→ **Short task**
How many of the lines here include "that"? Answer with a single number.

→ **Source data**

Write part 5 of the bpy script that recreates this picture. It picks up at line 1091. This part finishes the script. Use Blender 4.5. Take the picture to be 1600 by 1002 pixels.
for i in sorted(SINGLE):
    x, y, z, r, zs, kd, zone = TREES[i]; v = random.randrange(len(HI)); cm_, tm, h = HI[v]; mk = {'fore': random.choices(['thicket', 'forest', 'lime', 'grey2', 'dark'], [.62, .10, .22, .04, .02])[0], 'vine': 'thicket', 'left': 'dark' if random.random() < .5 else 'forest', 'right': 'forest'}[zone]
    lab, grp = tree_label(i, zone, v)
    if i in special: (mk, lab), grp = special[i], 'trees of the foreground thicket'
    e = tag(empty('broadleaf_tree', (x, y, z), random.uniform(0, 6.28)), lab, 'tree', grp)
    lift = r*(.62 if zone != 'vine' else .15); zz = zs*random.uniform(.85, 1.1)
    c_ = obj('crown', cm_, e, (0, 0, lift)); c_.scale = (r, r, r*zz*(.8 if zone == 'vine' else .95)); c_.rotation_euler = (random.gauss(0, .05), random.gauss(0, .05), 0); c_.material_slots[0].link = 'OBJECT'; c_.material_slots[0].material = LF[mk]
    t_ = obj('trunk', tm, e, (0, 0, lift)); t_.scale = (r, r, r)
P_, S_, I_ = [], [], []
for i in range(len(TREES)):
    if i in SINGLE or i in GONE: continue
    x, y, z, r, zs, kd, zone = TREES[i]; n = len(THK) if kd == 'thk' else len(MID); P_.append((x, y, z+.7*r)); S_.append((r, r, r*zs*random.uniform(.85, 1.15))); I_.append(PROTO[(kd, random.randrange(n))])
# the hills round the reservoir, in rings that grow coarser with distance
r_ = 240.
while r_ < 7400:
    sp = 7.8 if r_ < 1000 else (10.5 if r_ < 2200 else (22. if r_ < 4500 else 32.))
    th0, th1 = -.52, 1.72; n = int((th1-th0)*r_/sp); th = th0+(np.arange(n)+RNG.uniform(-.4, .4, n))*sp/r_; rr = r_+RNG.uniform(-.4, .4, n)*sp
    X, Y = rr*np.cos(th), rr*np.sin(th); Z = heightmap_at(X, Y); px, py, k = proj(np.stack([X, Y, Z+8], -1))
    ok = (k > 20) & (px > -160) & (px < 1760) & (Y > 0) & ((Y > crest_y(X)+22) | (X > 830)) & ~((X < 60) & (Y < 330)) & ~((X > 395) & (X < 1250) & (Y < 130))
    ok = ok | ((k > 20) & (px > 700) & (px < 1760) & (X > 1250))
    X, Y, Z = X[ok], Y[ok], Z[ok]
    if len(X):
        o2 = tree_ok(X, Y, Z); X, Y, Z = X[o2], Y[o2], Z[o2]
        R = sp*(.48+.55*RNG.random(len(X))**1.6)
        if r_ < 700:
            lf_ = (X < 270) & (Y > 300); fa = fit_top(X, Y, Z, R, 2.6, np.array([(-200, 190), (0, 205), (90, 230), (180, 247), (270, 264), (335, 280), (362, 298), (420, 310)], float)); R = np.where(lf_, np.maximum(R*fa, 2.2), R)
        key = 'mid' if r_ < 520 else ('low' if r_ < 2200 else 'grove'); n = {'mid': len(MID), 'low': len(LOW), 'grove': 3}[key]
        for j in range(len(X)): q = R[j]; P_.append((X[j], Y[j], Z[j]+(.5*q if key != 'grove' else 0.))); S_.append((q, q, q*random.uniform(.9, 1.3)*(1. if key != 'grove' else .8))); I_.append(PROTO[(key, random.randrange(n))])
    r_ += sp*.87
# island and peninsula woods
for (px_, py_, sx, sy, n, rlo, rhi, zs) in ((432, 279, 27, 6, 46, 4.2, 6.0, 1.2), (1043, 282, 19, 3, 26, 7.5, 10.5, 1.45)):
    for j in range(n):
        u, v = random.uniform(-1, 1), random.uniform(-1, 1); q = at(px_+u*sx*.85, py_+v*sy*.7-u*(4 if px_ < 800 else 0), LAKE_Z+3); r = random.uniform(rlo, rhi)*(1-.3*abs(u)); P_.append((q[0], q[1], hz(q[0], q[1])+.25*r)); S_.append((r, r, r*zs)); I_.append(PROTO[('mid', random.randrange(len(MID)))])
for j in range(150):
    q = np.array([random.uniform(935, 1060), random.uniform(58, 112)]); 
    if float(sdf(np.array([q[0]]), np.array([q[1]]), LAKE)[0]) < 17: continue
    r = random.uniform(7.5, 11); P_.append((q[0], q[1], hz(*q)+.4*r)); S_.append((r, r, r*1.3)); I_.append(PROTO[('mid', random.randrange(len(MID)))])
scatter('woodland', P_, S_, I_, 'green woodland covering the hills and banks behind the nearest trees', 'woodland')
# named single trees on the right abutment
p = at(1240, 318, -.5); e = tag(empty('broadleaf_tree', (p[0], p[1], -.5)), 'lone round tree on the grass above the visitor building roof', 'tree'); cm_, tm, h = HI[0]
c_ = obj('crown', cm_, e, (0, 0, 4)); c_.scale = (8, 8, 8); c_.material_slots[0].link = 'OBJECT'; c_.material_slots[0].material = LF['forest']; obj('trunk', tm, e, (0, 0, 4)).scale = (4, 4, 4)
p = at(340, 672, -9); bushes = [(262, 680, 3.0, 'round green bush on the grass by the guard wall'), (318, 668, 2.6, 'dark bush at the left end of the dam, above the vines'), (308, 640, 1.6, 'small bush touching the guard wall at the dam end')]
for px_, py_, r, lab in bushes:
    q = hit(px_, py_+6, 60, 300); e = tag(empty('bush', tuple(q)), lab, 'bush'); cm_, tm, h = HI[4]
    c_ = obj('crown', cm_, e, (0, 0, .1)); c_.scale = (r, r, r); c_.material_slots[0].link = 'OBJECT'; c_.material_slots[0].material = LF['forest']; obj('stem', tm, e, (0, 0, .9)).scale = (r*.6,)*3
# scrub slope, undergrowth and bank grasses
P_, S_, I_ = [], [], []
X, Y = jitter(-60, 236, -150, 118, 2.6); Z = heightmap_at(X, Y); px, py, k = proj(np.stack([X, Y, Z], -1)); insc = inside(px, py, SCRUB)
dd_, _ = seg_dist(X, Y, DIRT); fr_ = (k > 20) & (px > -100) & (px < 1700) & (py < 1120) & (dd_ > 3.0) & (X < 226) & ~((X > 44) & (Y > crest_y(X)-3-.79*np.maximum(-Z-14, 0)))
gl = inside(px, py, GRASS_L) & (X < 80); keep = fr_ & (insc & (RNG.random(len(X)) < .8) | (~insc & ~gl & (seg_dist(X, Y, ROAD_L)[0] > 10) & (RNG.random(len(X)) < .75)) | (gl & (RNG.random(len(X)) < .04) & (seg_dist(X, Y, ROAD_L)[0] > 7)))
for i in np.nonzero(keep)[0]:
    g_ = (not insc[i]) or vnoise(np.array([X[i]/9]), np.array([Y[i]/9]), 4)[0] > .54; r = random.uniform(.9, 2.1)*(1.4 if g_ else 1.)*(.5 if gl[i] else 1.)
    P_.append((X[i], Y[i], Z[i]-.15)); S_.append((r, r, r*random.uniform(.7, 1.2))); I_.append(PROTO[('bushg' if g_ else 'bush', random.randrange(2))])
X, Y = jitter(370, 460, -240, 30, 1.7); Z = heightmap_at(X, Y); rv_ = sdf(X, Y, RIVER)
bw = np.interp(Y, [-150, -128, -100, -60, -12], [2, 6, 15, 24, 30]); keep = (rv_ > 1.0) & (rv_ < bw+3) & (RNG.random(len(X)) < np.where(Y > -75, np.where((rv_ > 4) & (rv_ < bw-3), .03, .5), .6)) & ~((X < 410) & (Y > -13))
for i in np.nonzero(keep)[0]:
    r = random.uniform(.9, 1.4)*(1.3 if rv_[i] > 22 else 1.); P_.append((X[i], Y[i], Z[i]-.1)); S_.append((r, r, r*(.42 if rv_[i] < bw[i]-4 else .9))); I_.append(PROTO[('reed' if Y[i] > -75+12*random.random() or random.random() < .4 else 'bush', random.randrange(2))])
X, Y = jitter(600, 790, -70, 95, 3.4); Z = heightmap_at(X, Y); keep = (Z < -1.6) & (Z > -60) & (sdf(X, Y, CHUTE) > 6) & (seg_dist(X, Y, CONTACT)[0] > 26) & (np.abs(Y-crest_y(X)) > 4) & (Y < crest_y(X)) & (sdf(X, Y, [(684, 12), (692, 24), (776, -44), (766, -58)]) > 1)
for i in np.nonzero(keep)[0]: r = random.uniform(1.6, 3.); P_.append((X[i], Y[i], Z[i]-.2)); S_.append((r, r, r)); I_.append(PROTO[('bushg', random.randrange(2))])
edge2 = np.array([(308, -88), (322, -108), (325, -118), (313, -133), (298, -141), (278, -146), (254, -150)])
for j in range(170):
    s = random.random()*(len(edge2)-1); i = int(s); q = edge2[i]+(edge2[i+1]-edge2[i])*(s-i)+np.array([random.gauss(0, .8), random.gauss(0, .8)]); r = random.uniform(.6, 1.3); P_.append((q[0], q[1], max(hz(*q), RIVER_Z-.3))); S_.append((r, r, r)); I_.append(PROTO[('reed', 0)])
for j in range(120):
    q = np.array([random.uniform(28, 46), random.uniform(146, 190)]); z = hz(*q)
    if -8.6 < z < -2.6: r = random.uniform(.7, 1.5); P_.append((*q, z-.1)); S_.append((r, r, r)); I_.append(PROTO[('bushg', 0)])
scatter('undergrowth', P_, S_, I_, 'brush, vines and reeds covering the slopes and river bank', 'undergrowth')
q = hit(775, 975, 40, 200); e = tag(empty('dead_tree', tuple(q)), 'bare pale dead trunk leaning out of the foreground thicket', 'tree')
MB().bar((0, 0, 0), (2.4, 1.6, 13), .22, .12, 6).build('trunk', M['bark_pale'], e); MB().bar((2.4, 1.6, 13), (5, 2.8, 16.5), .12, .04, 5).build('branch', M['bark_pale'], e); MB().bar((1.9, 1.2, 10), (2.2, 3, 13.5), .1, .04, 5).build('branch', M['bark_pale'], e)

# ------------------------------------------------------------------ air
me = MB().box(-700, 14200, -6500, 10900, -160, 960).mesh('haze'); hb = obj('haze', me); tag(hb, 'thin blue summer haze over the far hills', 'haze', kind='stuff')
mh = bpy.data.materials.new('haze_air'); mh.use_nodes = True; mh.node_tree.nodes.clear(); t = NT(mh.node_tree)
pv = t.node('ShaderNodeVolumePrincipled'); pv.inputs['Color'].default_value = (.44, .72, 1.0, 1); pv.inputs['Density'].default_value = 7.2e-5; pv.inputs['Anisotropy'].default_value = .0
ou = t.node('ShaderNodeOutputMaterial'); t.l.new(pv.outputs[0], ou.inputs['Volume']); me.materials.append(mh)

→ **Task answer**
2